------ GIVEN MATERIAL ------

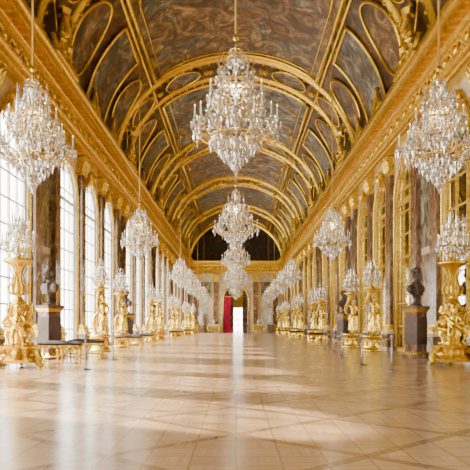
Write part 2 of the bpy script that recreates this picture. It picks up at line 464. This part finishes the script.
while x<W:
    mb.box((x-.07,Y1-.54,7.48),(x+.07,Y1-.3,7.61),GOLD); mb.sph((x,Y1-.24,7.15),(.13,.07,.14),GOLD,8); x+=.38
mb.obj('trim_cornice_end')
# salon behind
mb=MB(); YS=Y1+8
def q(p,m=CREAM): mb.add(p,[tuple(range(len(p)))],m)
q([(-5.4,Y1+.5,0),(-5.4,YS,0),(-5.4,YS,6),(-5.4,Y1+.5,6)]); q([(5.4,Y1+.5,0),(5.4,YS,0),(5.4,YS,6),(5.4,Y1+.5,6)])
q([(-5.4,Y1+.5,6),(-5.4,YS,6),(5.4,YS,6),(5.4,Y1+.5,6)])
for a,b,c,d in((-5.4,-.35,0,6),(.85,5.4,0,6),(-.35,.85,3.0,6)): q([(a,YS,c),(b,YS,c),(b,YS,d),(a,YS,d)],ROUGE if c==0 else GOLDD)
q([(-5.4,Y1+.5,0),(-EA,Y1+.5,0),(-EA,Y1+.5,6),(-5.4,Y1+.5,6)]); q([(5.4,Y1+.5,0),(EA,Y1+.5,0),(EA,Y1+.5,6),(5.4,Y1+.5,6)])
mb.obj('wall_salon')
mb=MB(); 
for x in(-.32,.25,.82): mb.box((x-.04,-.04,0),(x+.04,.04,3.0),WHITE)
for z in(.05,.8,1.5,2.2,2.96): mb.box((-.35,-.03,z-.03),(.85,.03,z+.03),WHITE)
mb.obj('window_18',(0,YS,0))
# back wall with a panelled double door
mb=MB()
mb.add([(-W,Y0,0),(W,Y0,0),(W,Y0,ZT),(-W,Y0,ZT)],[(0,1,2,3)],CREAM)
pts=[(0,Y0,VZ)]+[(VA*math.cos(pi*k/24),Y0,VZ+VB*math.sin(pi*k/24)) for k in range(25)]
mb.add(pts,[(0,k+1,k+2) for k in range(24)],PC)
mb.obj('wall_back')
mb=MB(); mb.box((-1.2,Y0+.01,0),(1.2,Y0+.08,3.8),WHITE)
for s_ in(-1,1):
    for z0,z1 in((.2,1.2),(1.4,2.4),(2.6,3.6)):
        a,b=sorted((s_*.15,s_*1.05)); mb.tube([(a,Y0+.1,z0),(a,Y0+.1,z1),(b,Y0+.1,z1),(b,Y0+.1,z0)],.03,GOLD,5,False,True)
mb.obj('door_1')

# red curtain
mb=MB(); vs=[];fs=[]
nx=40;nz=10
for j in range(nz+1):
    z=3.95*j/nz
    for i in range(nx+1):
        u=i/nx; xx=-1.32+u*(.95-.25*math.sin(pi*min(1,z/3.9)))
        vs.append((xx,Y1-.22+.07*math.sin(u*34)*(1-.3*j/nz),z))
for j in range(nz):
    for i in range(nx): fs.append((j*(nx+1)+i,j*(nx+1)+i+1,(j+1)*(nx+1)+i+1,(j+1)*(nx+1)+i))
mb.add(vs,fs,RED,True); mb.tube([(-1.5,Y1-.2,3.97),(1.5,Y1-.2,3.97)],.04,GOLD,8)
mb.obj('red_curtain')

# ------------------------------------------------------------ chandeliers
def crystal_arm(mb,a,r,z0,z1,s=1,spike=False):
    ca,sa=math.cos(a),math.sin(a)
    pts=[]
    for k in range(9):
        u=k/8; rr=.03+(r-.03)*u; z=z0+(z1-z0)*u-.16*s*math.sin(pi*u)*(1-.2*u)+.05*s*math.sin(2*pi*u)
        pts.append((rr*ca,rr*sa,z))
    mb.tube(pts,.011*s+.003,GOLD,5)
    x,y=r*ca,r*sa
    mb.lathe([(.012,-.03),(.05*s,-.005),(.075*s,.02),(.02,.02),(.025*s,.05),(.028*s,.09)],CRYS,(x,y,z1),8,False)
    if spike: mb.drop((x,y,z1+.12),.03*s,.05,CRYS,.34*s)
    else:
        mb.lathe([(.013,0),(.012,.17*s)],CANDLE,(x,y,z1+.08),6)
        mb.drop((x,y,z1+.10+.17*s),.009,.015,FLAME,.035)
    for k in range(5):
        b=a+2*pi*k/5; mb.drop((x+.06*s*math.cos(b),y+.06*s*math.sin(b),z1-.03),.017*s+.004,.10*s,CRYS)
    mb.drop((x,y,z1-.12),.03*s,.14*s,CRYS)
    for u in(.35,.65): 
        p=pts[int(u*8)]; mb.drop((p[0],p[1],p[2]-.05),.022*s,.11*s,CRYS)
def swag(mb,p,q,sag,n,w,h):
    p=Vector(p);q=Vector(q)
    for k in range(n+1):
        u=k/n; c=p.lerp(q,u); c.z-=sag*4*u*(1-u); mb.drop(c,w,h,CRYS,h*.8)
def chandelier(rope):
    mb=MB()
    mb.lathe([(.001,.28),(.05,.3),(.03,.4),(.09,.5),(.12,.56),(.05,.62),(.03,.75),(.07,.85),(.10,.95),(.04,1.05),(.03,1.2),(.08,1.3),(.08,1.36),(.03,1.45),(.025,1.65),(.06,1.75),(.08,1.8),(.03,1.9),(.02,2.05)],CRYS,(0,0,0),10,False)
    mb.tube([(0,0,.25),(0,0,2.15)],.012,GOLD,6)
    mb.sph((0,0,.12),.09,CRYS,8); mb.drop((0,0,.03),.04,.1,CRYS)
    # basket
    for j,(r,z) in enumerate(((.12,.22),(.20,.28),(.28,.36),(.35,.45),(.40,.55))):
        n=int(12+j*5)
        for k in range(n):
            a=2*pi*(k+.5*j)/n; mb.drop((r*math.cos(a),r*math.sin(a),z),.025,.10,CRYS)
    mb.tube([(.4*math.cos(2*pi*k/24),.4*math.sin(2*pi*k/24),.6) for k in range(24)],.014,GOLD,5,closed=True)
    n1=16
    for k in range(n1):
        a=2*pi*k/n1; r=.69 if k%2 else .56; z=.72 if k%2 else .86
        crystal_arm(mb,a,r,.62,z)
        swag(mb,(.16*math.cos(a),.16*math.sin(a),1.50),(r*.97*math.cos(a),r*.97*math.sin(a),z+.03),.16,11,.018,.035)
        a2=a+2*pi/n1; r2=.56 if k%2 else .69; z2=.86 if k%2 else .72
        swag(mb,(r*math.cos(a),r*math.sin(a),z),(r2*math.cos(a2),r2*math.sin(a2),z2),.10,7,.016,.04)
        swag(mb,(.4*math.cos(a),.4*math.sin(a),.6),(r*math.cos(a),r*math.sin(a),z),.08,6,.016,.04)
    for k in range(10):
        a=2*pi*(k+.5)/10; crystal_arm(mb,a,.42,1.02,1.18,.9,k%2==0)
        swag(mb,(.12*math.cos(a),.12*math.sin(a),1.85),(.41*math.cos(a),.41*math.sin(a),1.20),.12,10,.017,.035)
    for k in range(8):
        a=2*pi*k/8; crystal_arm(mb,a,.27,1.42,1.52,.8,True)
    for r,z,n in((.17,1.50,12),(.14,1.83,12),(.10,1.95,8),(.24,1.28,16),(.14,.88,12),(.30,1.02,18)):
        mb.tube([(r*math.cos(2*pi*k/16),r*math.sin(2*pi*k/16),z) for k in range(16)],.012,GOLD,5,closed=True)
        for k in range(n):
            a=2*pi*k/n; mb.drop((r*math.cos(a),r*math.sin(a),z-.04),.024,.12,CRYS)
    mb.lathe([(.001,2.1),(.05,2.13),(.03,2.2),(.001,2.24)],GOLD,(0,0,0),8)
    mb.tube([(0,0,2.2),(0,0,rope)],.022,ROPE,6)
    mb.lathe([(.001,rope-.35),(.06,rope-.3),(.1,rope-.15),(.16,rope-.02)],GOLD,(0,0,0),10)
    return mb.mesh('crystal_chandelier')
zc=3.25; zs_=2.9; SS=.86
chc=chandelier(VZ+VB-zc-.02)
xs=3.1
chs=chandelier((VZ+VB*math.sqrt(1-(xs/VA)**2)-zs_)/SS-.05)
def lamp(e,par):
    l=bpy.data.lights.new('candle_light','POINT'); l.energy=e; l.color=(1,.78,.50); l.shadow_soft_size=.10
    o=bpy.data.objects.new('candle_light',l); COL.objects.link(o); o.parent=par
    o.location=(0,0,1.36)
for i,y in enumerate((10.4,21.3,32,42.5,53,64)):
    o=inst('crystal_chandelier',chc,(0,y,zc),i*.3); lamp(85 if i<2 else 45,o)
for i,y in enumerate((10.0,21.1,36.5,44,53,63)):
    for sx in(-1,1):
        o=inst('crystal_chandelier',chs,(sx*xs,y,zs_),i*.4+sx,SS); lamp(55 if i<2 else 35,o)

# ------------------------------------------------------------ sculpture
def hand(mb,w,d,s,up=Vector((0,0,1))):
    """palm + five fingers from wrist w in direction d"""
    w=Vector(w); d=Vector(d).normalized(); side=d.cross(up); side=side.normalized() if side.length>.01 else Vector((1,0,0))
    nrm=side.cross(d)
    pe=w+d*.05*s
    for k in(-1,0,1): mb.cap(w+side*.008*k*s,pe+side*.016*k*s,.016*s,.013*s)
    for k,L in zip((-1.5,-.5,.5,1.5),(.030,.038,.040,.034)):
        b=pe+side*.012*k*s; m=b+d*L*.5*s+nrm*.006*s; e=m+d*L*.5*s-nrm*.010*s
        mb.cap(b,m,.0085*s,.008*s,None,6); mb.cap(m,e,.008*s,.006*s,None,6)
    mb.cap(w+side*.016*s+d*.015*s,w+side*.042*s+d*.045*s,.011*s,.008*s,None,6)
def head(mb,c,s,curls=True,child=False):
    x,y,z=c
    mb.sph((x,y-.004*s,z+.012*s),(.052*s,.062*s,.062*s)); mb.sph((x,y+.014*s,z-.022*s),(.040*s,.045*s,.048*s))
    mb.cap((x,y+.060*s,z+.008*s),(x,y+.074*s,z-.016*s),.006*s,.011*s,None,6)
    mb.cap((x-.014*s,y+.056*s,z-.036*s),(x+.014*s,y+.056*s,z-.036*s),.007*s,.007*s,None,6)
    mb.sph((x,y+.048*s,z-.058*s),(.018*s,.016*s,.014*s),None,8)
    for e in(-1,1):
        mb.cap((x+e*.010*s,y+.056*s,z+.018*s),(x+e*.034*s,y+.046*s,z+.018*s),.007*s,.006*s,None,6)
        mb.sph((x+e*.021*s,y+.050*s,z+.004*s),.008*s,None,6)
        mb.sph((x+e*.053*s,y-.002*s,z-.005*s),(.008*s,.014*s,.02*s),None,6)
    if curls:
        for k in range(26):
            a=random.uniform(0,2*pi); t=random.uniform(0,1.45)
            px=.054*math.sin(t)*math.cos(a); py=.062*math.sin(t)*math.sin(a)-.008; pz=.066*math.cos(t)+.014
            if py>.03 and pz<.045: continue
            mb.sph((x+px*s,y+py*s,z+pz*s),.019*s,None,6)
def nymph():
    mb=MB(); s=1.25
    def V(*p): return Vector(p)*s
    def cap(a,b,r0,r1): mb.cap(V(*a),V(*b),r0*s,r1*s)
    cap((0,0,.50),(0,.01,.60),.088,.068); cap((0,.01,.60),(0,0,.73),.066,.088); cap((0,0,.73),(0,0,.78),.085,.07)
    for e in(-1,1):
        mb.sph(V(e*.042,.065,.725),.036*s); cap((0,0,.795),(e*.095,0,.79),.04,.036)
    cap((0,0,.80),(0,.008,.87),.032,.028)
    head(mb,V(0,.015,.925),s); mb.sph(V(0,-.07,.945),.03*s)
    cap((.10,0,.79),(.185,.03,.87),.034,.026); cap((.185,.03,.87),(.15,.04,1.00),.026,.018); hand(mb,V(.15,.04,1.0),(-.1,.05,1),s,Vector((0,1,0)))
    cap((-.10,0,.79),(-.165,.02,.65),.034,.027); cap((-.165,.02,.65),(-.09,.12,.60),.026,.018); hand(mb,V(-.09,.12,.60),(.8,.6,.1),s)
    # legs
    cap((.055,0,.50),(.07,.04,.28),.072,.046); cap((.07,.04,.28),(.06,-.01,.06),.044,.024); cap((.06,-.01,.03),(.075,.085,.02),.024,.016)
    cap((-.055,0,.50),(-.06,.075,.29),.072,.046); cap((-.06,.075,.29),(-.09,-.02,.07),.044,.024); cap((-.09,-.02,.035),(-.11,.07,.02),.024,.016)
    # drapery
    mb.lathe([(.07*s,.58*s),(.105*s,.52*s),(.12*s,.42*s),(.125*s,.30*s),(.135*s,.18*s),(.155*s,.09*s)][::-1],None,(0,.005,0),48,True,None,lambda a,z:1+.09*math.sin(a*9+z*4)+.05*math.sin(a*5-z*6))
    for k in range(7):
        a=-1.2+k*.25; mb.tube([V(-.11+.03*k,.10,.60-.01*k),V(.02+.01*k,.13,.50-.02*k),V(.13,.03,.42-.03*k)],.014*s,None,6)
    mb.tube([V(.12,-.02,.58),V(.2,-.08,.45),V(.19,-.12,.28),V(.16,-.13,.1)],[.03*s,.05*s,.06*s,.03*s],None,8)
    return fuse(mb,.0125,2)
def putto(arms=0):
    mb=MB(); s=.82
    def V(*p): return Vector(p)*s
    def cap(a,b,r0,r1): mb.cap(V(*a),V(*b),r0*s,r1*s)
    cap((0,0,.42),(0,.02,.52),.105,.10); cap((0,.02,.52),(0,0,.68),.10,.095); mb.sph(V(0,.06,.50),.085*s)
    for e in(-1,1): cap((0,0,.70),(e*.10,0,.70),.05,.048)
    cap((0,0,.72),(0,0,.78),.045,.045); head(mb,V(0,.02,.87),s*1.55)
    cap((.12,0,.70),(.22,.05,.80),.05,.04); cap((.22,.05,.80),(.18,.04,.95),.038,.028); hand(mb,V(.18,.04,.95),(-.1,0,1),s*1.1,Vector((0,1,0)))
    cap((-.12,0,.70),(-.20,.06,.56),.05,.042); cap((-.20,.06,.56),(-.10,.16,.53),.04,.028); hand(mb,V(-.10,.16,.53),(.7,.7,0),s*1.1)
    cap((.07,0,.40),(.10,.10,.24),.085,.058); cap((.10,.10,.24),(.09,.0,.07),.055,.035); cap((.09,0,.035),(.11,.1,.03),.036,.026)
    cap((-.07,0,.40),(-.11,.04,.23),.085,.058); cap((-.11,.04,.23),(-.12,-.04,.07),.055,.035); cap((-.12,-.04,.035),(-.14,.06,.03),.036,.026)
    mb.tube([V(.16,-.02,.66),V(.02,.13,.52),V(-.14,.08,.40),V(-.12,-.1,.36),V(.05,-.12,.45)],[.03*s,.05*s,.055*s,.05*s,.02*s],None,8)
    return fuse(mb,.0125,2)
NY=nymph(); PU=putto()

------

[THE PROBLEM] Return the material line for line, from its beginning to the line that contains "mb.obj('red_curtain')", with the pictures left out.

[ANSWER IN FULL]
Write part 2 of the bpy script that recreates this picture. It picks up at line 464. This part finishes the script.
while x<W:
    mb.box((x-.07,Y1-.54,7.48),(x+.07,Y1-.3,7.61),GOLD); mb.sph((x,Y1-.24,7.15),(.13,.07,.14),GOLD,8); x+=.38
mb.obj('trim_cornice_end')
# salon behind
mb=MB(); YS=Y1+8
def q(p,m=CREAM): mb.add(p,[tuple(range(len(p)))],m)
q([(-5.4,Y1+.5,0),(-5.4,YS,0),(-5.4,YS,6),(-5.4,Y1+.5,6)]); q([(5.4,Y1+.5,0),(5.4,YS,0),(5.4,YS,6),(5.4,Y1+.5,6)])
q([(-5.4,Y1+.5,6),(-5.4,YS,6),(5.4,YS,6),(5.4,Y1+.5,6)])
for a,b,c,d in((-5.4,-.35,0,6),(.85,5.4,0,6),(-.35,.85,3.0,6)): q([(a,YS,c),(b,YS,c),(b,YS,d),(a,YS,d)],ROUGE if c==0 else GOLDD)
q([(-5.4,Y1+.5,0),(-EA,Y1+.5,0),(-EA,Y1+.5,6),(-5.4,Y1+.5,6)]); q([(5.4,Y1+.5,0),(EA,Y1+.5,0),(EA,Y1+.5,6),(5.4,Y1+.5,6)])
mb.obj('wall_salon')
mb=MB(); 
for x in(-.32,.25,.82): mb.box((x-.04,-.04,0),(x+.04,.04,3.0),WHITE)
for z in(.05,.8,1.5,2.2,2.96): mb.box((-.35,-.03,z-.03),(.85,.03,z+.03),WHITE)
mb.obj('window_18',(0,YS,0))
# back wall with a panelled double door
mb=MB()
mb.add([(-W,Y0,0),(W,Y0,0),(W,Y0,ZT),(-W,Y0,ZT)],[(0,1,2,3)],CREAM)
pts=[(0,Y0,VZ)]+[(VA*math.cos(pi*k/24),Y0,VZ+VB*math.sin(pi*k/24)) for k in range(25)]
mb.add(pts,[(0,k+1,k+2) for k in range(24)],PC)
mb.obj('wall_back')
mb=MB(); mb.box((-1.2,Y0+.01,0),(1.2,Y0+.08,3.8),WHITE)
for s_ in(-1,1):
    for z0,z1 in((.2,1.2),(1.4,2.4),(2.6,3.6)):
        a,b=sorted((s_*.15,s_*1.05)); mb.tube([(a,Y0+.1,z0),(a,Y0+.1,z1),(b,Y0+.1,z1),(b,Y0+.1,z0)],.03,GOLD,5,False,True)
mb.obj('door_1')

# red curtain
mb=MB(); vs=[];fs=[]
nx=40;nz=10
for j in range(nz+1):
    z=3.95*j/nz
    for i in range(nx+1):
        u=i/nx; xx=-1.32+u*(.95-.25*math.sin(pi*min(1,z/3.9)))
        vs.append((xx,Y1-.22+.07*math.sin(u*34)*(1-.3*j/nz),z))
for j in range(nz):
    for i in range(nx): fs.append((j*(nx+1)+i,j*(nx+1)+i+1,(j+1)*(nx+1)+i+1,(j+1)*(nx+1)+i))
mb.add(vs,fs,RED,True); mb.tube([(-1.5,Y1-.2,3.97),(1.5,Y1-.2,3.97)],.04,GOLD,8)
mb.obj('red_curtain')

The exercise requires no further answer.